=== DATASET EXCERPT ===

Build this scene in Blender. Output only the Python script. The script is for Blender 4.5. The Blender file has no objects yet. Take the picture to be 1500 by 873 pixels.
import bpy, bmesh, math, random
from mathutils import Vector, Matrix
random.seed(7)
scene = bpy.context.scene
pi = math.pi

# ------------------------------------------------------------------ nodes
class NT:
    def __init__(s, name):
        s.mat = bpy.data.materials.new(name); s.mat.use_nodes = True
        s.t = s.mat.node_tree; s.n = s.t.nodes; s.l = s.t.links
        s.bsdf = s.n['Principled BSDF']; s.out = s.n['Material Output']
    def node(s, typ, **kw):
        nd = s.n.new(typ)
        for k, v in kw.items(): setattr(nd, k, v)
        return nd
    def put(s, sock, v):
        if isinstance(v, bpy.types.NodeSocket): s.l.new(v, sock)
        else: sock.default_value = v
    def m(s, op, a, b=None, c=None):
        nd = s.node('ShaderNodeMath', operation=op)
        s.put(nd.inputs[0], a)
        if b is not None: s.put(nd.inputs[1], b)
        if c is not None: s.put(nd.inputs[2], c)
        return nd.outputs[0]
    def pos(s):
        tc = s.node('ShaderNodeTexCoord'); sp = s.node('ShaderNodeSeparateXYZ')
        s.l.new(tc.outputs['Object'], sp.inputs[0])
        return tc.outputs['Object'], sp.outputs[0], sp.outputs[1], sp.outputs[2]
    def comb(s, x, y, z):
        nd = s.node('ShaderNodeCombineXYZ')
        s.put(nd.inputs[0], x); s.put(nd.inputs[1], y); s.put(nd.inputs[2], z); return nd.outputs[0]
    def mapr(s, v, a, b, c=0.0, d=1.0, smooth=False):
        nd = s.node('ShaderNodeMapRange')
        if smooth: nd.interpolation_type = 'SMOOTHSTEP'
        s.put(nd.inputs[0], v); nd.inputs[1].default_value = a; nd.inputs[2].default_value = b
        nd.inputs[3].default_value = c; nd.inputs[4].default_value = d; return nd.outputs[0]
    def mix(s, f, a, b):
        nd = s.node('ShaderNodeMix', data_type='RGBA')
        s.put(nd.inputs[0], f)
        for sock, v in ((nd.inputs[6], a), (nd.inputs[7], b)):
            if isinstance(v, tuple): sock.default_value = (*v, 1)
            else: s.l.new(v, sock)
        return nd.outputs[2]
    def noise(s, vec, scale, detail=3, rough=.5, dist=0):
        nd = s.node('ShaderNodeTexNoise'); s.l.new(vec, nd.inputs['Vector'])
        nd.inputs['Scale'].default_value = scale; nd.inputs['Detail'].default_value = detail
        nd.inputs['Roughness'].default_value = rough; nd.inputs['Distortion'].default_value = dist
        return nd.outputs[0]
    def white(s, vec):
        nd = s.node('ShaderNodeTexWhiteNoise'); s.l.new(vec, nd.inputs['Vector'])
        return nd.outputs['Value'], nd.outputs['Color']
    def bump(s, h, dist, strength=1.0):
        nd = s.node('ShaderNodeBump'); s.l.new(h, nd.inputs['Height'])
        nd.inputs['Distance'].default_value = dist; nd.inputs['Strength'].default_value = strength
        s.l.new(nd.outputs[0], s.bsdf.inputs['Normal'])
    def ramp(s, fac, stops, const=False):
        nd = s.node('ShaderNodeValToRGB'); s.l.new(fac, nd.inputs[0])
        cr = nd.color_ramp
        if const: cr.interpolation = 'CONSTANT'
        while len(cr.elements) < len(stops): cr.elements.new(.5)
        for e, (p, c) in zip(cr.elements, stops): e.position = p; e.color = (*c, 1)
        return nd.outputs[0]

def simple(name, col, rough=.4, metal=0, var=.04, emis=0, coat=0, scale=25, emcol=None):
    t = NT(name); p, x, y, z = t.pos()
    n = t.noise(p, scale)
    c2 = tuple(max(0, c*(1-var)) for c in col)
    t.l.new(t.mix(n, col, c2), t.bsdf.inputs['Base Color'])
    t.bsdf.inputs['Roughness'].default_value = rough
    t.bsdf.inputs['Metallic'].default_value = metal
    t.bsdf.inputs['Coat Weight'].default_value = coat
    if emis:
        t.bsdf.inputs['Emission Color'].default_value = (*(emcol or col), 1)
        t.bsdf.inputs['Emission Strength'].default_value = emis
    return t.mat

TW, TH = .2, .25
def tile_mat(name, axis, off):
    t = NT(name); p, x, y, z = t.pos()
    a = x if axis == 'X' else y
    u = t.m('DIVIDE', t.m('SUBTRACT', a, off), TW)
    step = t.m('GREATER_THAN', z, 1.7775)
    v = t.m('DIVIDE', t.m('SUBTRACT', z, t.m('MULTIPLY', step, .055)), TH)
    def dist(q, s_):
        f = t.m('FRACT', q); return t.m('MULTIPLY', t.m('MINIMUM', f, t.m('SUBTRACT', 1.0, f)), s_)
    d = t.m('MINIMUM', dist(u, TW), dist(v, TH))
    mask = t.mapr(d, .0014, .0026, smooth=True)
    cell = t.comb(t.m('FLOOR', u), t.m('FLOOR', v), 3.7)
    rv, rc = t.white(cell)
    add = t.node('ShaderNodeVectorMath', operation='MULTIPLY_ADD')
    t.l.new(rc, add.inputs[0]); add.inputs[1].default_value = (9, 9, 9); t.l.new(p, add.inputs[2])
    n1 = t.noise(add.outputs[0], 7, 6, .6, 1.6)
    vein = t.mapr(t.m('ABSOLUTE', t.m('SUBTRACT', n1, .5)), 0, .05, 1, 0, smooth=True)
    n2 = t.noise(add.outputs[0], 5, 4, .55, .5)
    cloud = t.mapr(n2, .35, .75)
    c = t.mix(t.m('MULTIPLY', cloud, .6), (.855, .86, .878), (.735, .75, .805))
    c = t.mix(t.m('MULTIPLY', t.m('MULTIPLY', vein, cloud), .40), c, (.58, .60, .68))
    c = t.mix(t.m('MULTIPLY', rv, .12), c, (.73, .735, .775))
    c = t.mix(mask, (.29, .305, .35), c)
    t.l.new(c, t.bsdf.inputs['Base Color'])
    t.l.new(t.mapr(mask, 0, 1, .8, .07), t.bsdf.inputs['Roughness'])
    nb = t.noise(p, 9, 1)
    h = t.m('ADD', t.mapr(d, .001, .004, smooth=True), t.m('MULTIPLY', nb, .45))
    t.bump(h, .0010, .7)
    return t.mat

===

PROBLEM: What is needed is an exact copy of the lines from the start of the listing through the line where "pi = math.pi" sits, please, both end lines included and nothing more.

RESPONSE TO THE TASK:
Build this scene in Blender. Output only the Python script. The script is for Blender 4.5. The Blender file has no objects yet. Take the picture to be 1500 by 873 pixels.
import bpy, bmesh, math, random
from mathutils import Vector, Matrix
random.seed(7)
scene = bpy.context.scene
pi = math.pi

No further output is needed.